-- START Dataset extract --
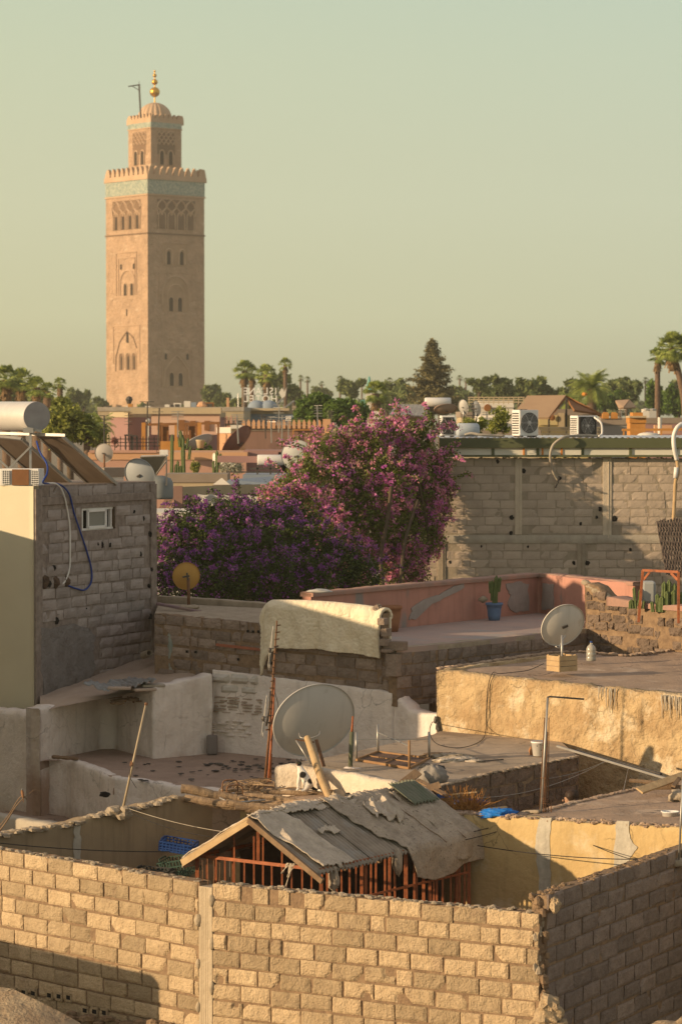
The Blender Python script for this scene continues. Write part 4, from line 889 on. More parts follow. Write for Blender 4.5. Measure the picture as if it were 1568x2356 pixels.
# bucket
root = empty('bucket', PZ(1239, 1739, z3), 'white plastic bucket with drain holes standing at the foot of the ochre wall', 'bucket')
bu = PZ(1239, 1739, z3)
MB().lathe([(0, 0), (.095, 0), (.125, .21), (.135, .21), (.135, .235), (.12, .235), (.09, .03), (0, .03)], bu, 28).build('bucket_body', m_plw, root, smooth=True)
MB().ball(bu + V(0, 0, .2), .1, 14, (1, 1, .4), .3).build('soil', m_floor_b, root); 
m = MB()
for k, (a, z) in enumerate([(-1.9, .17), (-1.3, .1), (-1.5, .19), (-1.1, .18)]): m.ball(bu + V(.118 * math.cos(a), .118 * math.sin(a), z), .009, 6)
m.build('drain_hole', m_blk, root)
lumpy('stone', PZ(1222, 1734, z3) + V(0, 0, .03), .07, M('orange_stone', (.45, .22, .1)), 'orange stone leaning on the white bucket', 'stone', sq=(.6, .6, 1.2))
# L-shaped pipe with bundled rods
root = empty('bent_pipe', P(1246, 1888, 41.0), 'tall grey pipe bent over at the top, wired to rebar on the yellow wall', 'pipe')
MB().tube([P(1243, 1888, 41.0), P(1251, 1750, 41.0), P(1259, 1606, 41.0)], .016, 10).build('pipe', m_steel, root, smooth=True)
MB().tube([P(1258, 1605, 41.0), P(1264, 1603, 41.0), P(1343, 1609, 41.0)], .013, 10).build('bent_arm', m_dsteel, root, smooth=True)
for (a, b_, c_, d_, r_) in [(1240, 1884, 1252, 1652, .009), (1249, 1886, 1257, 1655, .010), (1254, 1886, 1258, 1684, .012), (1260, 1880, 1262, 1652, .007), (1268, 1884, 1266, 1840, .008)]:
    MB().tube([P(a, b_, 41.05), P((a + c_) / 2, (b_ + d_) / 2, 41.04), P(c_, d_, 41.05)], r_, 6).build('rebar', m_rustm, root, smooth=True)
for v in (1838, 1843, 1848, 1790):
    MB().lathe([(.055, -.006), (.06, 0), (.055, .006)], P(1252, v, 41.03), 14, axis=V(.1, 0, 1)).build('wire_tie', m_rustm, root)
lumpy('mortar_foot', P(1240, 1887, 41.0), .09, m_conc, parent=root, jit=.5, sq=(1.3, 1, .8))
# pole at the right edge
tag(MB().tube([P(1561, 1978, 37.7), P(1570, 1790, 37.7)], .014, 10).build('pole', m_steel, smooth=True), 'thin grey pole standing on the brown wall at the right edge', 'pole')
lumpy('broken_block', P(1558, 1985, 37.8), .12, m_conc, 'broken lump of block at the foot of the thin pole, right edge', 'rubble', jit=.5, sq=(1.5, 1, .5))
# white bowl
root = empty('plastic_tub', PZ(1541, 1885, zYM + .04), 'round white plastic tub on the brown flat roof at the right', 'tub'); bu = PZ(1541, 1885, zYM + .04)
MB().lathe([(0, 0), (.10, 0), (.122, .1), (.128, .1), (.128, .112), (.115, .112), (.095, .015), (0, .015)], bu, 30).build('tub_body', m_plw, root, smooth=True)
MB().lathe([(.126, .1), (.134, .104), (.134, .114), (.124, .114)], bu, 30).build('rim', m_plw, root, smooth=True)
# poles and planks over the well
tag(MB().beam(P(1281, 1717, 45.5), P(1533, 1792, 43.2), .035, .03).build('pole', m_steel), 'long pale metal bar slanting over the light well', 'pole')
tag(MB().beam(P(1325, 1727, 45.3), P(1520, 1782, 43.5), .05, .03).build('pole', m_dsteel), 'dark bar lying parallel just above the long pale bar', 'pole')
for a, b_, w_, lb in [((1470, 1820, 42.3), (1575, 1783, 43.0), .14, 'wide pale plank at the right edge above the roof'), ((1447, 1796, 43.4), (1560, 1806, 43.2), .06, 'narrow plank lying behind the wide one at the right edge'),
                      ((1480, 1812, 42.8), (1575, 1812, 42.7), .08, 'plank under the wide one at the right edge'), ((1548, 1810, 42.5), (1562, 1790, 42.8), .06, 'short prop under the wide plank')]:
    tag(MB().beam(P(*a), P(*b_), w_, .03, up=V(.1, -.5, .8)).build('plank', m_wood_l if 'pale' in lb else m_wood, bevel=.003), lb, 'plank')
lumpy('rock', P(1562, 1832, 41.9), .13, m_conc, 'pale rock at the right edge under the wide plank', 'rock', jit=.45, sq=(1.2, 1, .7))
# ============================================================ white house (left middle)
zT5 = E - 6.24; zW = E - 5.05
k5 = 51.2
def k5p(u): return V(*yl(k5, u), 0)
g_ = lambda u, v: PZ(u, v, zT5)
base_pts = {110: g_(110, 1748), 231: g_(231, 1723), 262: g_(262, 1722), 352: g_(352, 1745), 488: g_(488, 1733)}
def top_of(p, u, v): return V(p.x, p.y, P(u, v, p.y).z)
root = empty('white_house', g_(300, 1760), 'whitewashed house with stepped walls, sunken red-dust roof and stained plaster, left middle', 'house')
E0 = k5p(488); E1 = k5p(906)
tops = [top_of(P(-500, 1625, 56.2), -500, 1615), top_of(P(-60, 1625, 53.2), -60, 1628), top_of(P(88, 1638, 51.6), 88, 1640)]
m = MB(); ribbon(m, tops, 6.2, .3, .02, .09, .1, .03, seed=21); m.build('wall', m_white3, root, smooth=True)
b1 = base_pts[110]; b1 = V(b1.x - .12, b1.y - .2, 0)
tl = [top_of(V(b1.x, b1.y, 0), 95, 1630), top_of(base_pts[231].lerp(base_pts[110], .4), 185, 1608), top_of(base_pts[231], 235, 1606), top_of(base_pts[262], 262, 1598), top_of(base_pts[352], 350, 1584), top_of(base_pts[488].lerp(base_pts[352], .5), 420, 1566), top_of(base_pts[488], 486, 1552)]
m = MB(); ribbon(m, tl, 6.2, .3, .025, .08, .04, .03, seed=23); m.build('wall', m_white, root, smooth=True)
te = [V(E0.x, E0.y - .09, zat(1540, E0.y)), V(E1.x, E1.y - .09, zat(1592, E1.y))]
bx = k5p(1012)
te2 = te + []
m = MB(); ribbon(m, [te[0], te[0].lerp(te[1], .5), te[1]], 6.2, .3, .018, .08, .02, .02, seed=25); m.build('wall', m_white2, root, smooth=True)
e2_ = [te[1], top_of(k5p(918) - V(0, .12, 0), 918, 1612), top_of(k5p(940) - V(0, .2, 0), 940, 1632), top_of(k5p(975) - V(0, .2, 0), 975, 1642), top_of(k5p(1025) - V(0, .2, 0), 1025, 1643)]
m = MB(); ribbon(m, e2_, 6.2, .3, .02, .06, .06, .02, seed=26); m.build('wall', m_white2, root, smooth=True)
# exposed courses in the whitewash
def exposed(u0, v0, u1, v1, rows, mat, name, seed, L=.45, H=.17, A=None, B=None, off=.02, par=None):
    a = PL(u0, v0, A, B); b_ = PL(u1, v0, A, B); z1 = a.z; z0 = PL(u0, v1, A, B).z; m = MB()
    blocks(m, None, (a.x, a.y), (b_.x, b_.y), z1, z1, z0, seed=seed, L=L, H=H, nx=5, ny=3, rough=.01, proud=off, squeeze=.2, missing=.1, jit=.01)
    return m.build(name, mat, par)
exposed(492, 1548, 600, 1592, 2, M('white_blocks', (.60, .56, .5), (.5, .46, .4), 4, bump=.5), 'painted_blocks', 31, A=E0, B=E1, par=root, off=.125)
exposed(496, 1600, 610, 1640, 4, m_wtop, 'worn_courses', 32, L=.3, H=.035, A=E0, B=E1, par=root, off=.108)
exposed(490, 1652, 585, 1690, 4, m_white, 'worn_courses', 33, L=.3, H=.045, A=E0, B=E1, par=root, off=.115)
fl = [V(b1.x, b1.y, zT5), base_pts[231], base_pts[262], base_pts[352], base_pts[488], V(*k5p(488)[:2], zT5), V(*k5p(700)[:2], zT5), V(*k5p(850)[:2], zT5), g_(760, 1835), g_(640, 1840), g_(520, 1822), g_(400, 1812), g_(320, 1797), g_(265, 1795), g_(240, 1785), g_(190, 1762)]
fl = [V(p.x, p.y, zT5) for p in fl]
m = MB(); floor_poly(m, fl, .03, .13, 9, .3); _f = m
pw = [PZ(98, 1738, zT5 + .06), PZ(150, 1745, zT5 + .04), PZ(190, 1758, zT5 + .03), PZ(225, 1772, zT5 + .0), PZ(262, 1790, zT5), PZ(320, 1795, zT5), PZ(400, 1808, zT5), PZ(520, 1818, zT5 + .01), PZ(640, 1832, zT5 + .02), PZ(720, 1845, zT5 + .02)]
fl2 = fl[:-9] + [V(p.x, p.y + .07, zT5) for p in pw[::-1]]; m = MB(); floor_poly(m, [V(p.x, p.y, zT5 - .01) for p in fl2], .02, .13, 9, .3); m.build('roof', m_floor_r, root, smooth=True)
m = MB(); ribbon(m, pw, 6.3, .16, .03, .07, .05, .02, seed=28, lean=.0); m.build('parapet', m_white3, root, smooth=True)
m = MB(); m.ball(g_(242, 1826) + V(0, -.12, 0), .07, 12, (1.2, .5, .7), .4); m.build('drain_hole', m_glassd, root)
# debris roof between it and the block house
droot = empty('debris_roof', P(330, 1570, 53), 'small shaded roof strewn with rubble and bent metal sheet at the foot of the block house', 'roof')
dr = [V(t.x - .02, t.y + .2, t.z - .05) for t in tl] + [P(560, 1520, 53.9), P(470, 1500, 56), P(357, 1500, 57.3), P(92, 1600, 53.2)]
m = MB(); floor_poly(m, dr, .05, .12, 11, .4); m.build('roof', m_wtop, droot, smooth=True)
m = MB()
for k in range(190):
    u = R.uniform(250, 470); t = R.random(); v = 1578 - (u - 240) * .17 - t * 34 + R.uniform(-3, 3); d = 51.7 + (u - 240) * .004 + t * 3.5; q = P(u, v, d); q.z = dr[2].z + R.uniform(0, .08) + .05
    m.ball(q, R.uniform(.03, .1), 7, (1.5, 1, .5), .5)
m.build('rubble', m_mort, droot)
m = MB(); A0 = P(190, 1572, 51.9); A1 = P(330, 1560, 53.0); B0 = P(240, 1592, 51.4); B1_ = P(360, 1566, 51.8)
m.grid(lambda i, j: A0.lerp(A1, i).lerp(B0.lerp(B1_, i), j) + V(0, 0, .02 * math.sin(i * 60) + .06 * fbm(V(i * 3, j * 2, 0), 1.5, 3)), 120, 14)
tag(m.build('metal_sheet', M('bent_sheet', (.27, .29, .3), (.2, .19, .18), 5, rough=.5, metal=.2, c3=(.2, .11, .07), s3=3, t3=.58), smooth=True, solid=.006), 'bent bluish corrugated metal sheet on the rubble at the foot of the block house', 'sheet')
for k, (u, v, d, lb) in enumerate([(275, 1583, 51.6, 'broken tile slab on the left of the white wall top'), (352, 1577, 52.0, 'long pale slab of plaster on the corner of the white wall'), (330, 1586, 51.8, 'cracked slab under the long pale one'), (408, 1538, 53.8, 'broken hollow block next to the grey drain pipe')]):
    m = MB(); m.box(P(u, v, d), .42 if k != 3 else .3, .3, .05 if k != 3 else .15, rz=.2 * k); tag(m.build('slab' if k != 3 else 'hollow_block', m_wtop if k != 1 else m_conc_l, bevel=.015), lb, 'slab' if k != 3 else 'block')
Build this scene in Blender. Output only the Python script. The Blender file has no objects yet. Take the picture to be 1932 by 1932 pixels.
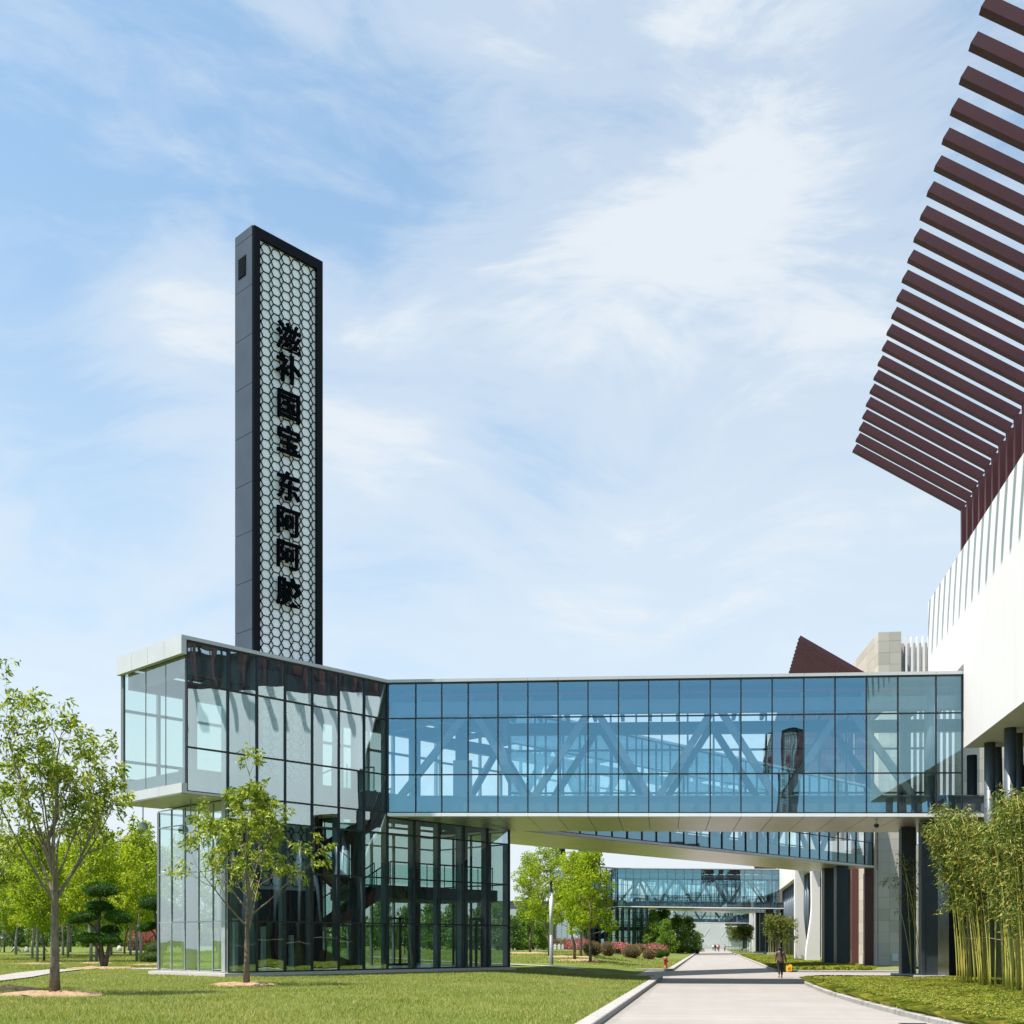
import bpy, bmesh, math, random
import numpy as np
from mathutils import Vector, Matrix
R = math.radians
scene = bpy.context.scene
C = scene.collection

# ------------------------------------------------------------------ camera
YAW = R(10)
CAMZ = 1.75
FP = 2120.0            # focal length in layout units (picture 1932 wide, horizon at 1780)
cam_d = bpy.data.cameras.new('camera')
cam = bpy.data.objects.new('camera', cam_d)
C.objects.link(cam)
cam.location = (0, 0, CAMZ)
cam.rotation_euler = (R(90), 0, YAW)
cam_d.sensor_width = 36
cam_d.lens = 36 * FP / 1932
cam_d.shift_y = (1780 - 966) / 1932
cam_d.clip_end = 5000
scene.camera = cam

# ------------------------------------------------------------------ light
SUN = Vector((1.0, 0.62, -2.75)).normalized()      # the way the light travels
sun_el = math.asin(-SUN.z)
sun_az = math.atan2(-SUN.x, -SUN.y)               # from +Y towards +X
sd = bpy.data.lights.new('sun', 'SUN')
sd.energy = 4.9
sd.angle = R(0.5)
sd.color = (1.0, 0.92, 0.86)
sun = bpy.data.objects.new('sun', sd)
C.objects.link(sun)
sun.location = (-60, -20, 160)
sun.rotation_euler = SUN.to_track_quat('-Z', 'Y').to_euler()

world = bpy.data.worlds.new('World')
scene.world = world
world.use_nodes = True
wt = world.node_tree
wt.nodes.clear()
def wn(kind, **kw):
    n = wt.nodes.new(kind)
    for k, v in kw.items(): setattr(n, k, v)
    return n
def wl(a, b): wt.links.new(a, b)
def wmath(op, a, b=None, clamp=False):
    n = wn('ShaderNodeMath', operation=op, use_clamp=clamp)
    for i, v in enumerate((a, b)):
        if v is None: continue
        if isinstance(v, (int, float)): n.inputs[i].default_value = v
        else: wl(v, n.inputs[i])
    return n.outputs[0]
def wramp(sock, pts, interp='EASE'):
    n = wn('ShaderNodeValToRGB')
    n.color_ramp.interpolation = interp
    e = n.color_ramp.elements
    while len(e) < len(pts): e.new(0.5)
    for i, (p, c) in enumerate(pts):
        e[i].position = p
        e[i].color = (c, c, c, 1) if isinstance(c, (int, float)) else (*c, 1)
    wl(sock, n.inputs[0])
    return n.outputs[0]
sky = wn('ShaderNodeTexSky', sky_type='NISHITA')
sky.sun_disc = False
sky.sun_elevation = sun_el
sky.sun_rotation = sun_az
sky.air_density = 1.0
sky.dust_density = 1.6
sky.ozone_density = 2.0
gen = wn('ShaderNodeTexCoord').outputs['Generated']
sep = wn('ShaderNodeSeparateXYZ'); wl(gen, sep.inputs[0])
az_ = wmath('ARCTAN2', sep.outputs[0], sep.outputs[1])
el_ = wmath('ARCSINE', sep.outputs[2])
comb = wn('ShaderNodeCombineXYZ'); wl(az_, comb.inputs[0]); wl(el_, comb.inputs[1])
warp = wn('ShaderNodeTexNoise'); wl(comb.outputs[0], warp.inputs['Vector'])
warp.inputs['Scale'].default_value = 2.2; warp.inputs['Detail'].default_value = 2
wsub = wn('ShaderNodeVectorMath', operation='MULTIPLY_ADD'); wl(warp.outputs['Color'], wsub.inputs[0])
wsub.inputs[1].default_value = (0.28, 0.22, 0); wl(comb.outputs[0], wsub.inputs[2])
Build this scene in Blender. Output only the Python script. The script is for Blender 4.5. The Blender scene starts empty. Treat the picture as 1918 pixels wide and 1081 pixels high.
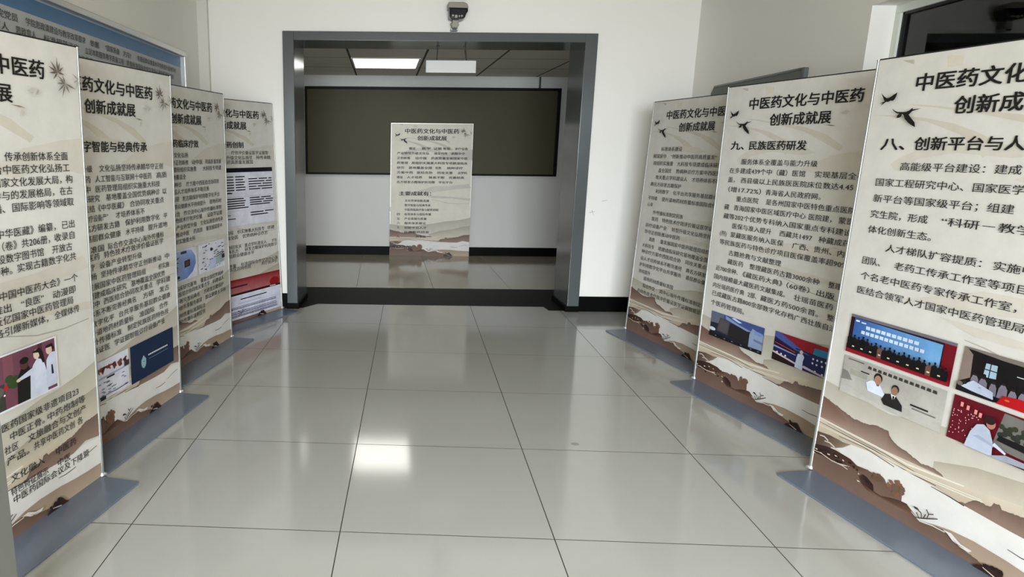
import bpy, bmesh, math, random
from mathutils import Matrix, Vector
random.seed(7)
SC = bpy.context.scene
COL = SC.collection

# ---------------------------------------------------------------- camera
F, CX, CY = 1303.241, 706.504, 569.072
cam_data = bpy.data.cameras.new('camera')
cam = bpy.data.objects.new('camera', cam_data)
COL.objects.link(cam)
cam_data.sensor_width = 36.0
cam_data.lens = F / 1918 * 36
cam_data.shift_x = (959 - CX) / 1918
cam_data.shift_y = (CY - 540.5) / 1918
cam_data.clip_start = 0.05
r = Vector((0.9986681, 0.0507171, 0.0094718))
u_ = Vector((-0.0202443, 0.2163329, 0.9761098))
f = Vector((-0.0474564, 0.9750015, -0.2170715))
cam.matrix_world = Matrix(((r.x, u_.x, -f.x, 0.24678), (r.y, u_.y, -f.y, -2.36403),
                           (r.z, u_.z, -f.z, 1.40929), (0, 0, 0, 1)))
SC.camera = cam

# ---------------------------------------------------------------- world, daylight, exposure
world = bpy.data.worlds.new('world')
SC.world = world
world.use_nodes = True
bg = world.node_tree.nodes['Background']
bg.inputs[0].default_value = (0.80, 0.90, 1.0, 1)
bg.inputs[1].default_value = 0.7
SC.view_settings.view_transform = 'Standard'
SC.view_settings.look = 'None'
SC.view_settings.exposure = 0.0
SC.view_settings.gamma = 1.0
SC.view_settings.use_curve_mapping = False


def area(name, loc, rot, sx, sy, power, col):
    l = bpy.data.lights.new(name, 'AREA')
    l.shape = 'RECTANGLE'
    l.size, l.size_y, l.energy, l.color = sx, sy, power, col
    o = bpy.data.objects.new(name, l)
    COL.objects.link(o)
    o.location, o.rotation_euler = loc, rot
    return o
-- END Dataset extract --
Prompt:
From the material given, work out how many lines hold the string "script"; state that number and nothing further.

Solution to this task:
3